There’s apparently nothing illegal about the display but we cannot see anything about this macabre display that will help Phipps in his quest for justice.

While it certainly will bring attention to Phipps — in fact, it already has — it will do nothing to draw positive attention to his concerns that justice was not served in the murder of his son nor to his own injuries, both which occurred back in 1995.

The only attention it draws is the negative kind. Seriously, what other kind could one expect when someone ties nooses around the necks of mannequins and puts name cards below them, leaving one to believe the scene is mimicking the death of people like District Attorney Dewey Hudson, Duplin County Sheriff Blake Wallace and judges Russell Lanier and Paul Hardison.

No question local and state law enforcement officers should look into the matter further. It is disturbing — and most assuredly threatening — and it in no way lends itself to sympathy for Phipps and his self-proclaimed issues with his son’s death.
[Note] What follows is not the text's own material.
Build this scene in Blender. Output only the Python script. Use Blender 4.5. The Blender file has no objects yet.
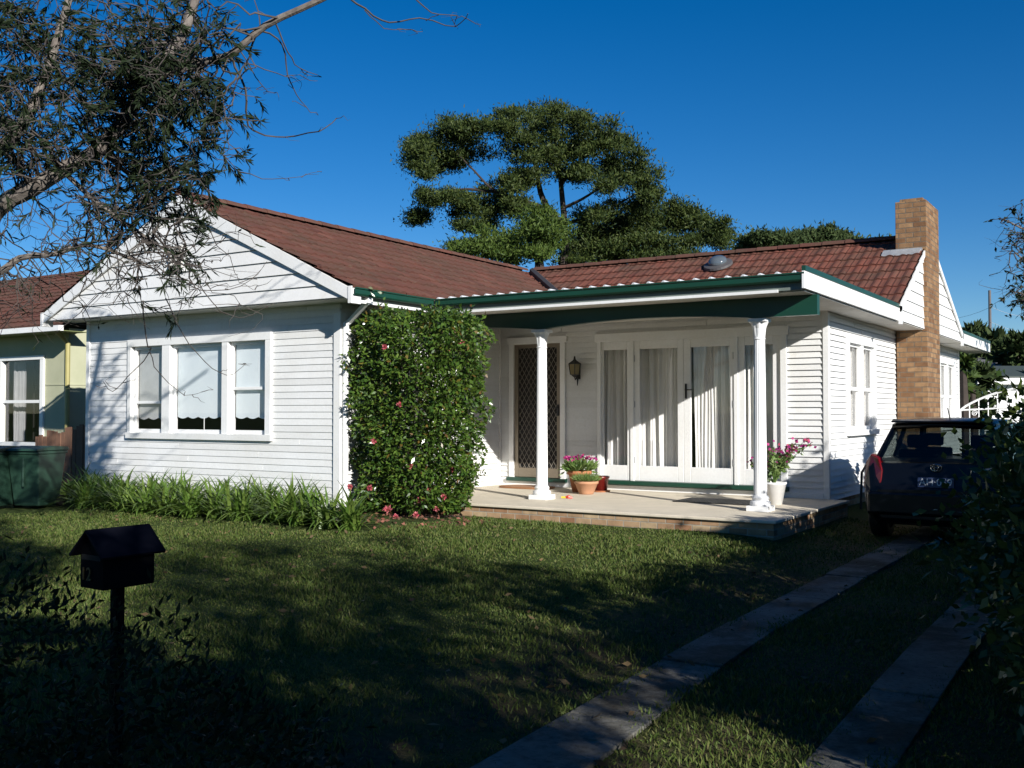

And, while Phipps has his First Amendment right to free speech, as well as his right to display things on his property, we tend to believe this display is an abuse of both. And we agree with Hudson that it is troublesome and, in our estimation, suspicious.
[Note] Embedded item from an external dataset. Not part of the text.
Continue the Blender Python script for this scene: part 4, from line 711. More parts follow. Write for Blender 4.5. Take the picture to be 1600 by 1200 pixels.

We understand Phipps’ grief over the loss of his son, William, in such a tragic way — ambushed from a tree by Jimmy Coley as the two were returning home. Coley was found not guilty of the charges against him, with jurors believing that he experienced a mental breakdown brought on by his contention that the Phipps family was terrorizing his family.

Lacy Phipps and his family have always had issues with law enforcement and believe that the release of Coley was just one more in a string of injustices they have had to endure.

But using noose-tied mannequins to get his point across is taking things too far, and it’s time Phipps took the display down and returned to fighting his battles the way most citizens do, through less threatening means.

His other attempts apparently haven’t met with satisfactory outcomes in Phipps’ mind, but we are certain this latest spetacle won’t lend his claims any credibility and likely will prevent those with whom he needs a listening ear from taking him seriously.